#### [Problem to work on]
Will you write out the data exactly, excluding every picture?
--- Begin ---
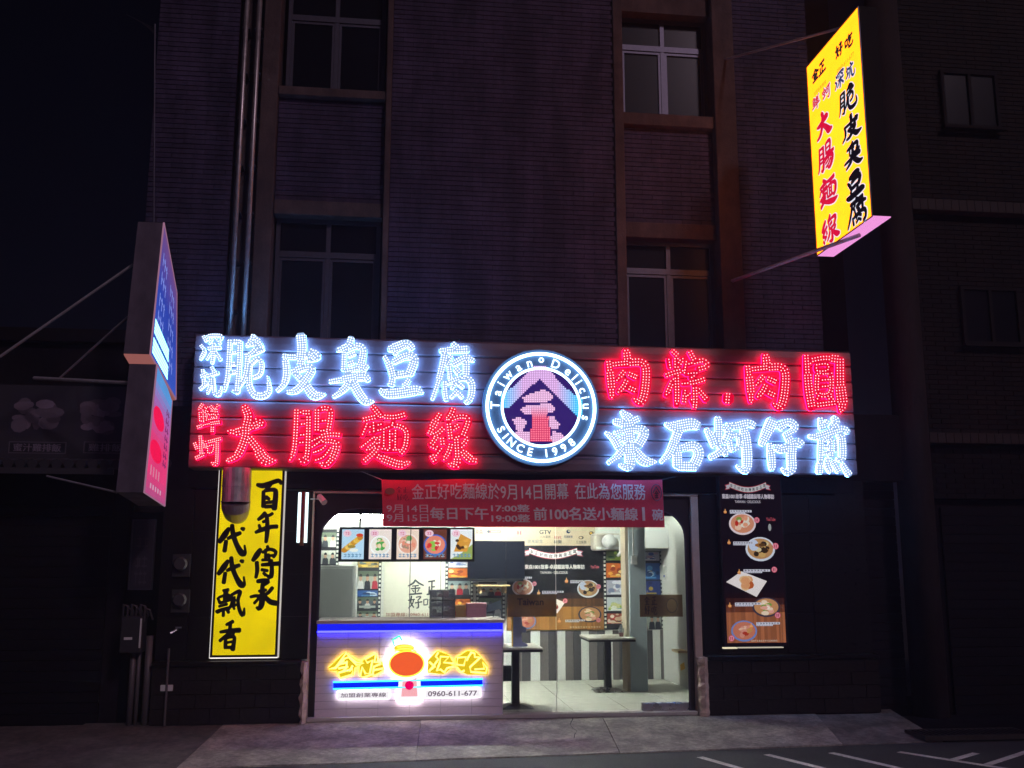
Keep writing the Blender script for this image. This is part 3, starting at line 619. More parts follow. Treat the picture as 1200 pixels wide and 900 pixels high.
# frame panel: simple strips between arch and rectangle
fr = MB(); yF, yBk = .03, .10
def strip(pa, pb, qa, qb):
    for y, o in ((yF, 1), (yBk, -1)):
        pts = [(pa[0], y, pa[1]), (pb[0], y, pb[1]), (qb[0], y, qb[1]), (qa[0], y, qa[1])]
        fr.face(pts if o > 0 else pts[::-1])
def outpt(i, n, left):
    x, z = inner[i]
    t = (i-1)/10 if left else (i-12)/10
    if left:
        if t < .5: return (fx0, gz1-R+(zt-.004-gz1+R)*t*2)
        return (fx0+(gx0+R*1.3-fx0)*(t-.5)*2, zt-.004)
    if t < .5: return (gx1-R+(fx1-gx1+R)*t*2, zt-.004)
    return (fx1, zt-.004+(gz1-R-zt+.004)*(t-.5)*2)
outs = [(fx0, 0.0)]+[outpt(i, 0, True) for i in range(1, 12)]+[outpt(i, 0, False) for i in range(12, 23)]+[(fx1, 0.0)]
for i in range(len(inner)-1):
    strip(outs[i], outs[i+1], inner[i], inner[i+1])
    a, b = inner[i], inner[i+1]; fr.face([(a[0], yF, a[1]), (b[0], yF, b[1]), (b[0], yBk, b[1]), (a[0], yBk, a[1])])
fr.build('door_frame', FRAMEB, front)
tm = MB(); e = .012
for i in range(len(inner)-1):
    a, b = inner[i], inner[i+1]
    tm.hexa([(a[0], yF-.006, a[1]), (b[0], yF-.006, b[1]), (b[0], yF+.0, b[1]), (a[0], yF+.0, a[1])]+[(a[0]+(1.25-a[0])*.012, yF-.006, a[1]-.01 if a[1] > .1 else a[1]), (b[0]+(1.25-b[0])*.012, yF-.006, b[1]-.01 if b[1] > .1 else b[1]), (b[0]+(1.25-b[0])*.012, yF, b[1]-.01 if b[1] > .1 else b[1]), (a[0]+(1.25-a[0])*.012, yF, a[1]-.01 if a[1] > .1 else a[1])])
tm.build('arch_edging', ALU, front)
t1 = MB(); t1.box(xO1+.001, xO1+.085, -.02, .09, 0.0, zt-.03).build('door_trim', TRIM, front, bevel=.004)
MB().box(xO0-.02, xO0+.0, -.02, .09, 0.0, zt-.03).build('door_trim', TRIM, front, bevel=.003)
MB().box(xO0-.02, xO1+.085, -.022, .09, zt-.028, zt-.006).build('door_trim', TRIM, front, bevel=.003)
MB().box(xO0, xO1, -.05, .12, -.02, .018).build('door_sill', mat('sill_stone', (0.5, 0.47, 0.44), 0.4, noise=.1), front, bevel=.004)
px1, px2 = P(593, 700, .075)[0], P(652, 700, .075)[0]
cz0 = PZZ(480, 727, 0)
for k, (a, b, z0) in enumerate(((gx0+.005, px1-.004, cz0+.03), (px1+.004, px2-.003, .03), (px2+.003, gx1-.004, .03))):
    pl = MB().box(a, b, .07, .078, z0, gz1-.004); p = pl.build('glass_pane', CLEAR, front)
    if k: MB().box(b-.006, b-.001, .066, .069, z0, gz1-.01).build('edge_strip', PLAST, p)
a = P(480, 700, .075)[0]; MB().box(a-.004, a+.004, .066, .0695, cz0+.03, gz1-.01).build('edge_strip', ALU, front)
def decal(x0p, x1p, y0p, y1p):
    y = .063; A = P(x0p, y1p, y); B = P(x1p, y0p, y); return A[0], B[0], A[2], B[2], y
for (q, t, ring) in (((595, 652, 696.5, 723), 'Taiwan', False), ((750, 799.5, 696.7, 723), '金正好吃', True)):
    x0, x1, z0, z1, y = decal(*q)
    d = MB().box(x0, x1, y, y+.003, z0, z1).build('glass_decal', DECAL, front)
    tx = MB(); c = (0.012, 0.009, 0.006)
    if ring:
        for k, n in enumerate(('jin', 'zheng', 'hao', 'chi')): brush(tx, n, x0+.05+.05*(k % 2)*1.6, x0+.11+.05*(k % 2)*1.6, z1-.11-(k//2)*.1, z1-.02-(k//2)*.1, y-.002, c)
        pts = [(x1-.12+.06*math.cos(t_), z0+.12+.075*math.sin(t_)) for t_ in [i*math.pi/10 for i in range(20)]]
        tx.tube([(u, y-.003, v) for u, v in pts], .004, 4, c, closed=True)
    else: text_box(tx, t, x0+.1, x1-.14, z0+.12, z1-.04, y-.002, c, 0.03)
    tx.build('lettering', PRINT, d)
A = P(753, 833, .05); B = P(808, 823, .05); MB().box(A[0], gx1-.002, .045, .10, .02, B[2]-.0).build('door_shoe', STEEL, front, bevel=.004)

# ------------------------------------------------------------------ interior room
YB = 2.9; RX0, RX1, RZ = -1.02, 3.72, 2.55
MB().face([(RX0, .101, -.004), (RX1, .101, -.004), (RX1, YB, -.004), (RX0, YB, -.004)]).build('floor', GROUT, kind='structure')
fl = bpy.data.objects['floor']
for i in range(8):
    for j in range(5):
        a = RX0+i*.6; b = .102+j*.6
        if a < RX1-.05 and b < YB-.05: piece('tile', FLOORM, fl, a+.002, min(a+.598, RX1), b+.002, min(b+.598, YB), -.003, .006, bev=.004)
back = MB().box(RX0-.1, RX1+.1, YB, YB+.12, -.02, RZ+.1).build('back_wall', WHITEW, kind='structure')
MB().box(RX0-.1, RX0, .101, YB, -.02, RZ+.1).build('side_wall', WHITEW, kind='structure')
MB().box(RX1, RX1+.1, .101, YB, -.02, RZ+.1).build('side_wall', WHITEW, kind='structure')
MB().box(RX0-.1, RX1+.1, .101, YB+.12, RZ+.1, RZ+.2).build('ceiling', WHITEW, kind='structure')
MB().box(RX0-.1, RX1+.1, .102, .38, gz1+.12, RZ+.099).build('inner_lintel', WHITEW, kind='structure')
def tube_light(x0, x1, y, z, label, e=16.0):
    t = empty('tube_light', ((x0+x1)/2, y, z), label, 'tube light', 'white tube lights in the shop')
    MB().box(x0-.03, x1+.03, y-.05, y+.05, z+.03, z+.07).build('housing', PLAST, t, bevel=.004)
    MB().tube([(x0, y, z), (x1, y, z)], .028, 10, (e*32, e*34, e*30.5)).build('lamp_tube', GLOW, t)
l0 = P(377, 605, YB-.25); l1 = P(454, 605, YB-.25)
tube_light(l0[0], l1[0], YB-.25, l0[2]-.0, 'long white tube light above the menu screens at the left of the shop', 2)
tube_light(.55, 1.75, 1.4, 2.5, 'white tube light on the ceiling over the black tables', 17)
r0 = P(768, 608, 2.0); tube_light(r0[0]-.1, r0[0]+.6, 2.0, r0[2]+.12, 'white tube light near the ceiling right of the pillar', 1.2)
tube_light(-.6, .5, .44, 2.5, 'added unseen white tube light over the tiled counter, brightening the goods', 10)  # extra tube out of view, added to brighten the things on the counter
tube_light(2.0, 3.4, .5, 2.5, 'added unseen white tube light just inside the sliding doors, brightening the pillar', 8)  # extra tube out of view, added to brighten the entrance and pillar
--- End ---
#### [Completed task]
Keep writing the Blender script for this image. This is part 3, starting at line 619. More parts follow. Treat the picture as 1200 pixels wide and 900 pixels high.
# frame panel: simple strips between arch and rectangle
fr = MB(); yF, yBk = .03, .10
def strip(pa, pb, qa, qb):
    for y, o in ((yF, 1), (yBk, -1)):
        pts = [(pa[0], y, pa[1]), (pb[0], y, pb[1]), (qb[0], y, qb[1]), (qa[0], y, qa[1])]
        fr.face(pts if o > 0 else pts[::-1])
def outpt(i, n, left):
    x, z = inner[i]
    t = (i-1)/10 if left else (i-12)/10
    if left:
        if t < .5: return (fx0, gz1-R+(zt-.004-gz1+R)*t*2)
        return (fx0+(gx0+R*1.3-fx0)*(t-.5)*2, zt-.004)
    if t < .5: return (gx1-R+(fx1-gx1+R)*t*2, zt-.004)
    return (fx1, zt-.004+(gz1-R-zt+.004)*(t-.5)*2)
outs = [(fx0, 0.0)]+[outpt(i, 0, True) for i in range(1, 12)]+[outpt(i, 0, False) for i in range(12, 23)]+[(fx1, 0.0)]
for i in range(len(inner)-1):
    strip(outs[i], outs[i+1], inner[i], inner[i+1])
    a, b = inner[i], inner[i+1]; fr.face([(a[0], yF, a[1]), (b[0], yF, b[1]), (b[0], yBk, b[1]), (a[0], yBk, a[1])])
fr.build('door_frame', FRAMEB, front)
tm = MB(); e = .012
for i in range(len(inner)-1):
    a, b = inner[i], inner[i+1]
    tm.hexa([(a[0], yF-.006, a[1]), (b[0], yF-.006, b[1]), (b[0], yF+.0, b[1]), (a[0], yF+.0, a[1])]+[(a[0]+(1.25-a[0])*.012, yF-.006, a[1]-.01 if a[1] > .1 else a[1]), (b[0]+(1.25-b[0])*.012, yF-.006, b[1]-.01 if b[1] > .1 else b[1]), (b[0]+(1.25-b[0])*.012, yF, b[1]-.01 if b[1] > .1 else b[1]), (a[0]+(1.25-a[0])*.012, yF, a[1]-.01 if a[1] > .1 else a[1])])
tm.build('arch_edging', ALU, front)
t1 = MB(); t1.box(xO1+.001, xO1+.085, -.02, .09, 0.0, zt-.03).build('door_trim', TRIM, front, bevel=.004)
MB().box(xO0-.02, xO0+.0, -.02, .09, 0.0, zt-.03).build('door_trim', TRIM, front, bevel=.003)
MB().box(xO0-.02, xO1+.085, -.022, .09, zt-.028, zt-.006).build('door_trim', TRIM, front, bevel=.003)
MB().box(xO0, xO1, -.05, .12, -.02, .018).build('door_sill', mat('sill_stone', (0.5, 0.47, 0.44), 0.4, noise=.1), front, bevel=.004)
px1, px2 = P(593, 700, .075)[0], P(652, 700, .075)[0]
cz0 = PZZ(480, 727, 0)
for k, (a, b, z0) in enumerate(((gx0+.005, px1-.004, cz0+.03), (px1+.004, px2-.003, .03), (px2+.003, gx1-.004, .03))):
    pl = MB().box(a, b, .07, .078, z0, gz1-.004); p = pl.build('glass_pane', CLEAR, front)
    if k: MB().box(b-.006, b-.001, .066, .069, z0, gz1-.01).build('edge_strip', PLAST, p)
a = P(480, 700, .075)[0]; MB().box(a-.004, a+.004, .066, .0695, cz0+.03, gz1-.01).build('edge_strip', ALU, front)
def decal(x0p, x1p, y0p, y1p):
    y = .063; A = P(x0p, y1p, y); B = P(x1p, y0p, y); return A[0], B[0], A[2], B[2], y
for (q, t, ring) in (((595, 652, 696.5, 723), 'Taiwan', False), ((750, 799.5, 696.7, 723), '金正好吃', True)):
    x0, x1, z0, z1, y = decal(*q)
    d = MB().box(x0, x1, y, y+.003, z0, z1).build('glass_decal', DECAL, front)
    tx = MB(); c = (0.012, 0.009, 0.006)
    if ring:
        for k, n in enumerate(('jin', 'zheng', 'hao', 'chi')): brush(tx, n, x0+.05+.05*(k % 2)*1.6, x0+.11+.05*(k % 2)*1.6, z1-.11-(k//2)*.1, z1-.02-(k//2)*.1, y-.002, c)
        pts = [(x1-.12+.06*math.cos(t_), z0+.12+.075*math.sin(t_)) for t_ in [i*math.pi/10 for i in range(20)]]
        tx.tube([(u, y-.003, v) for u, v in pts], .004, 4, c, closed=True)
    else: text_box(tx, t, x0+.1, x1-.14, z0+.12, z1-.04, y-.002, c, 0.03)
    tx.build('lettering', PRINT, d)
A = P(753, 833, .05); B = P(808, 823, .05); MB().box(A[0], gx1-.002, .045, .10, .02, B[2]-.0).build('door_shoe', STEEL, front, bevel=.004)

# ------------------------------------------------------------------ interior room
YB = 2.9; RX0, RX1, RZ = -1.02, 3.72, 2.55
MB().face([(RX0, .101, -.004), (RX1, .101, -.004), (RX1, YB, -.004), (RX0, YB, -.004)]).build('floor', GROUT, kind='structure')
fl = bpy.data.objects['floor']
for i in range(8):
    for j in range(5):
        a = RX0+i*.6; b = .102+j*.6
        if a < RX1-.05 and b < YB-.05: piece('tile', FLOORM, fl, a+.002, min(a+.598, RX1), b+.002, min(b+.598, YB), -.003, .006, bev=.004)
back = MB().box(RX0-.1, RX1+.1, YB, YB+.12, -.02, RZ+.1).build('back_wall', WHITEW, kind='structure')
MB().box(RX0-.1, RX0, .101, YB, -.02, RZ+.1).build('side_wall', WHITEW, kind='structure')
MB().box(RX1, RX1+.1, .101, YB, -.02, RZ+.1).build('side_wall', WHITEW, kind='structure')
MB().box(RX0-.1, RX1+.1, .101, YB+.12, RZ+.1, RZ+.2).build('ceiling', WHITEW, kind='structure')
MB().box(RX0-.1, RX1+.1, .102, .38, gz1+.12, RZ+.099).build('inner_lintel', WHITEW, kind='structure')
def tube_light(x0, x1, y, z, label, e=16.0):
    t = empty('tube_light', ((x0+x1)/2, y, z), label, 'tube light', 'white tube lights in the shop')
    MB().box(x0-.03, x1+.03, y-.05, y+.05, z+.03, z+.07).build('housing', PLAST, t, bevel=.004)
    MB().tube([(x0, y, z), (x1, y, z)], .028, 10, (e*32, e*34, e*30.5)).build('lamp_tube', GLOW, t)
l0 = P(377, 605, YB-.25); l1 = P(454, 605, YB-.25)
tube_light(l0[0], l1[0], YB-.25, l0[2]-.0, 'long white tube light above the menu screens at the left of the shop', 2)
tube_light(.55, 1.75, 1.4, 2.5, 'white tube light on the ceiling over the black tables', 17)
r0 = P(768, 608, 2.0); tube_light(r0[0]-.1, r0[0]+.6, 2.0, r0[2]+.12, 'white tube light near the ceiling right of the pillar', 1.2)
tube_light(-.6, .5, .44, 2.5, 'added unseen white tube light over the tiled counter, brightening the goods', 10)  # extra tube out of view, added to brighten the things on the counter
tube_light(2.0, 3.4, .5, 2.5, 'added unseen white tube light just inside the sliding doors, brightening the pillar', 8)  # extra tube out of view, added to brighten the entrance and pillar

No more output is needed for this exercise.